Let me turn now to the Scottish interests.

It is clear that the Bill damages even further the UK Government’s relationship with our largest trading partner.

It causes business and investor uncertainty, and risks sparking a damaging trade war.

I cannot think of anything more irresponsible, Presiding Officer, than launching this confrontational action in the middle of a cost of living crisis, and when the UK is at real risk of entering a recession.

For the UK as a whole it has been estimated that Brexit has so far cost the UK economy £31 billion.

We know Scotland’s total trade with the EU was 16% lower in 2021 than in 2019, while its trade with non-EU countries fell by only 4% in the same period.

Many of the difficulties faced by Scottish businesses are a direct result of the UK Government’s decision to adopt a hard Brexit outside of the Single Market and Customs Union.

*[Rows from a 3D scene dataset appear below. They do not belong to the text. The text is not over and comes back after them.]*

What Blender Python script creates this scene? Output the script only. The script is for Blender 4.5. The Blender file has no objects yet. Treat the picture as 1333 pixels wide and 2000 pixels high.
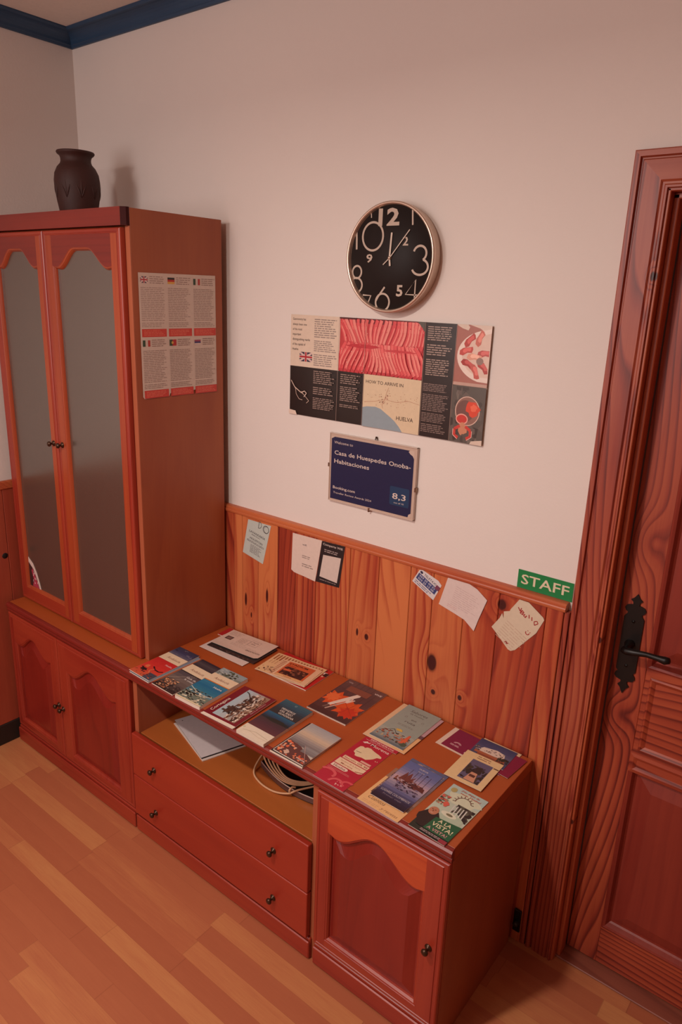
import bpy, bmesh, math, random
from mathutils import Matrix, Vector

C = bpy.context.scene.collection
PI = math.pi

# ------------------------------------------------------------------ camera
cam_data = bpy.data.cameras.new('camera')
cam = bpy.data.objects.new('camera', cam_data)
C.objects.link(cam)
cam_data.sensor_fit = 'HORIZONTAL'
cam_data.sensor_width = 36.0
cam_data.lens = 36.0 * 1386.04 / 1333.0
cam_data.shift_x = 6.1 / 1333.0
cam_data.shift_y = -12.1 / 1333.0
cam_data.clip_start = 0.02
RR = [[0.7819525783710911, -0.5892681210008769, -0.2032566032159801],
      [0.6223884897078394, 0.7560778482626974, 0.20243234733027232],
      [0.034390886263616666, -0.2847970662393582, 0.9579707187609952]]
cam.matrix_world = Matrix(((RR[0][0], RR[0][2], -RR[0][1], 2.55163),
                           (RR[1][0], RR[1][2], -RR[1][1], -1.65052),
                           (RR[2][0], RR[2][2], -RR[2][1], 1.78444),
                           (0, 0, 0, 1)))
bpy.context.scene.camera = cam

# ------------------------------------------------------------------ world, lights, exposure
scn = bpy.context.scene
scn.view_settings.view_transform = 'Standard'
scn.view_settings.look = 'None'
scn.view_settings.gamma = 1.0
scn.view_settings.use_curve_mapping = False
scn.view_settings.exposure = 0.0
w = bpy.data.worlds.new('world')
scn.world = w
w.use_nodes = True
w.node_tree.nodes['Background'].inputs[0].default_value = (1.0, 0.8, 0.7, 1)
w.node_tree.nodes['Background'].inputs[1].default_value = 0.03


def area_light(name, loc, target, sx, sy, power, col, shape='RECTANGLE'):
    d = bpy.data.lights.new(name, 'AREA')
    d.shape = shape
    d.size = sx
    d.size_y = sy
    d.energy = power
    d.color = col
    o = bpy.data.objects.new(name, d)
    C.objects.link(o)
    o.location = loc
    o.rotation_euler = (Vector(target) - Vector(loc)).to_track_quat('-Z', 'Y').to_euler()
    return o


# ceiling lamp (shaded, throws down and forward) and an added soft fill behind the camera
area_light('ceiling_lamp_light', (1.50, -1.55, 2.30), (1.50, -1.50, 0.0), 0.10, 0.10, 22.5, (1.0, 0.87, 0.78), 'DISK')
area_light('far_ceiling_lamp_light', (0.72, -3.00, 2.42), (1.0, -2.0, 0.0), 0.45, 0.45, 18.0, (1.0, 0.87, 0.79), 'DISK')
area_light('upper_fill_light', (0.85, -3.42, 1.85), (1.3, 0.0, 2.2), 1.0, 0.9, 18.0, (1.0, 0.93, 0.93))  # fill added to lift the upper walls and ceiling

# ------------------------------------------------------------------ helpers: colour and materials
def lin(c):
    c = c / 255.0
    return c / 12.92 if c <= 0.04045 else ((c + 0.055) / 1.055) ** 2.4


def rgb(r, g, b):
    return (lin(r), lin(g), lin(b), 1.0)


MATS = {}


def flat(r, g, b, rough=0.5, spec=0.4, metal=0.0, name=None):
    key = ('f', r, g, b, rough, spec, metal)
    if key in MATS:
        return MATS[key]
    m = bpy.data.materials.new(name or 'print_%d_%d_%d' % (r, g, b))
    m.use_nodes = True
    nt = m.node_tree
    p = nt.nodes['Principled BSDF']
    p.inputs['Roughness'].default_value = rough
    p.inputs['Specular IOR Level'].default_value = spec
    p.inputs['Metallic'].default_value = metal
    # faint paper / surface mottling keeps every material procedural
    tc = nt.nodes.new('ShaderNodeTexCoord')
    nz = nt.nodes.new('ShaderNodeTexNoise')
    nz.inputs['Scale'].default_value = 90.0
    nz.inputs['Detail'].default_value = 2.0
    nt.links.new(tc.outputs['Object'], nz.inputs['Vector'])
    mx = nt.nodes.new('ShaderNodeMix')
    mx.data_type = 'RGBA'
    c = rgb(r, g, b)
    mx.inputs[6].default_value = tuple(v * 0.93 for v in c[:3]) + (1,)
    mx.inputs[7].default_value = tuple(min(1, v * 1.05) for v in c[:3]) + (1,)
    nt.links.new(nz.outputs[0], mx.inputs[0])
    nt.links.new(mx.outputs[2], p.inputs['Base Color'])
    MATS[key] = m
    return m


class NT:
    """small node-graph writer"""
    def __init__(s, name):
        s.m = bpy.data.materials.new(name)
        s.m.use_nodes = True
        s.t = s.m.node_tree
        s.p = s.t.nodes['Principled BSDF']

    def n(s, typ, **kw):
        x = s.t.nodes.new(typ)
        for k, v in kw.items():
            setattr(x, k, v)
        return x

    def put(s, sock, v):
        if isinstance(v, (int, float)):
            sock.default_value = v
        elif isinstance(v, tuple):
            sock.default_value = v
        else:
            s.t.links.new(v, sock)

    def math(s, op, a, b=0.0, c=0.0, clamp=False):
        x = s.n('ShaderNodeMath', operation=op, use_clamp=clamp)
        s.put(x.inputs[0], a)
        s.put(x.inputs[1], b)
        s.put(x.inputs[2], c)
        return x.outputs[0]

    def vmath(s, op, a, b=(0, 0, 0)):
        x = s.n('ShaderNodeVectorMath', operation=op)
        s.put(x.inputs[0], a)
        s.put(x.inputs[1], b)
        return x.outputs['Value'] if op in ('LENGTH', 'DISTANCE', 'DOT_PRODUCT') else x.outputs[0]

    def noise(s, vec, scale, detail=2.0, rough=0.5, dist=0.0):
        x = s.n('ShaderNodeTexNoise')
        s.put(x.inputs['Vector'], vec)
        x.inputs['Scale'].default_value = scale
        x.inputs['Detail'].default_value = detail
        x.inputs['Roughness'].default_value = rough
        x.inputs['Distortion'].default_value = dist
        return x.outputs[0]

    def ramp(s, fac, stops, interp='LINEAR'):
        x = s.n('ShaderNodeValToRGB')
        x.color_ramp.interpolation = interp
        e = x.color_ramp.elements
        while len(e) < len(stops):
            e.new(0.5)
        for el, (pos, col) in zip(e, stops):
            el.position = pos
            el.color = col
        s.put(x.inputs[0], fac)
        return x.outputs[0]

    def mix(s, fac, a, b, blend='MIX'):
        x = s.n('ShaderNodeMix', data_type='RGBA', blend_type=blend)
        s.put(x.inputs[0], fac)
        s.put(x.inputs[6], a)
        s.put(x.inputs[7], b)
        return x.outputs[2]

    def bump(s, h, strength=0.2, dist=0.002):
        x = s.n('ShaderNodeBump')
        x.inputs['Strength'].default_value = strength
        x.inputs['Distance'].default_value = dist
        s.put(x.inputs['Height'], h)
        s.t.links.new(x.outputs[0], s.p.inputs['Normal'])


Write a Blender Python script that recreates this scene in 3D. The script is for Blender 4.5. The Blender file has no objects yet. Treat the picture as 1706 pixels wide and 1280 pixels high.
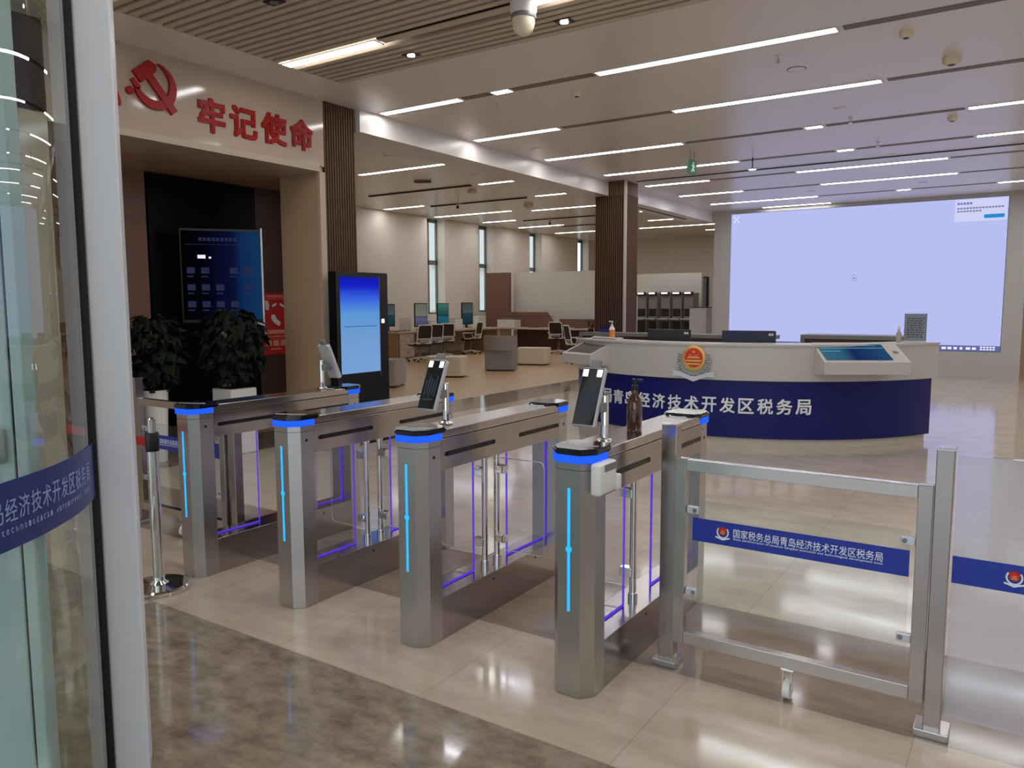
import bpy, bmesh, math, random
from mathutils import Vector, Matrix
random.seed(7)
scene = bpy.context.scene
COL = scene.collection
PI = math.pi
sin, cos, R = math.sin, math.cos, math.radians

# ---------------------------------------------------------------- camera, sky, exposure
cam_d = bpy.data.cameras.new('camera')
cam_d.sensor_fit = 'HORIZONTAL'
cam_d.sensor_width = 36.0
cam_d.lens = 1288.9 / 1706 * 36.0
cam_d.clip_start = 0.05
cam_d.clip_end = 200
cam = bpy.data.objects.new('camera', cam_d)
COL.objects.link(cam)
yaw, pitch, roll = 0.58588, 0.10165, -0.002907
_f = Vector((-sin(yaw) * cos(pitch), cos(yaw) * cos(pitch), -sin(pitch)))
_r = Vector((cos(yaw), sin(yaw), 0))
_u = _r.cross(_f)
_r2 = _r * cos(roll) + _u * sin(roll)
_u2 = _u * cos(roll) - _r * sin(roll)
m = Matrix((_r2, _u2, -_f)).transposed().to_4x4()
m.translation = Vector((0, 0, 1.55))
cam.matrix_world = m
scene.camera = cam

world = bpy.data.worlds.new('sky')
scene.world = world
world.use_nodes = True
_bg = world.node_tree.nodes['Background']
_bg.inputs[0].default_value = (0.78, 0.89, 1.0, 1)
_bg.inputs[1].default_value = 2.0

vs = scene.view_settings
vs.view_transform = 'Standard'
vs.look = 'None'
vs.gamma = 1.0
vs.use_curve_mapping = False
vs.exposure = 0.0
scene.cycles.transparent_max_bounces = 24
STRIP = 23.0          # brightness of the ceiling strip lamps
SPOT = 40.0          # brightness of the round downlights


# ---------------------------------------------------------------- materials
def s2l(c):
    return c / 12.92 if c <= 0.04045 else ((c + 0.055) / 1.055) ** 2.4


def rgb(r, g, b):
    return (s2l(r / 255), s2l(g / 255), s2l(b / 255), 1)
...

Where our supply chains interact with EU businesses – be it for materials, for finished goods, or labour and skills, this approach has made it harder and more costly for businesses to operate.

Catherine Barnard, Professor of EU Law at Cambridge University, has warned of even tougher times ahead and the risk of iconic Scottish products such as whisky, salmon and cashmere being affected in the event of a trade war.

That is hugely concerning. Scottish salmon exports to the EU alone are worth 370 million pounds and account for two thirds of the sector’s exports.

Any retaliatory measures for the sector would be expected to impact many of Scotland’s rural communities and supply chain operators.

Clearly, embarking upon an utterly senseless and self-defeating course of action, the UK Government has provoked an unwinnable conflict with likely catastrophic consequences for many people.

It is something that Scotland cannot, must not, accept.

The Protocol, of course, allows Northern Ireland to simultaneously be in the EU’s Single Market and the UK’s Internal Market.

It is disingenuous for the UK Government to claim the Protocol is doing harm to Northern Ireland’s economy.

Stephen Kelly, head of Manufacturing Northern Ireland, just a month ago stated the exact opposite. I quote him:

“Every piece of evidence presented so far shows a positive impact.”

This is echoed by the National Institute of Economic and Social Research, which found that Northern Ireland’s economic output had recently outperformed the UK average.

Similarly, the chief analyst of the Ulster Bank has noted that manufacturing jobs are growing four times faster in Northern Ireland than the UK average.

Lastly, just last week, the Resolution Foundation, estimated that Northern Ireland will be the least impacted UK region in the long run because of its access to the Single Market.

Presiding Officer, for the reasons I have set out, I reject the amendment by the Conservative benches.

Today’s motion, as amended, asks the Parliament to take note of these very serious concerns, and to urge the UK Government to draw back from its course of reckless confrontation, withdraw the Northern Ireland Protocol bill, and re-start negotiations with the European Union immediately with a view to mutually agreeable, durable solutions.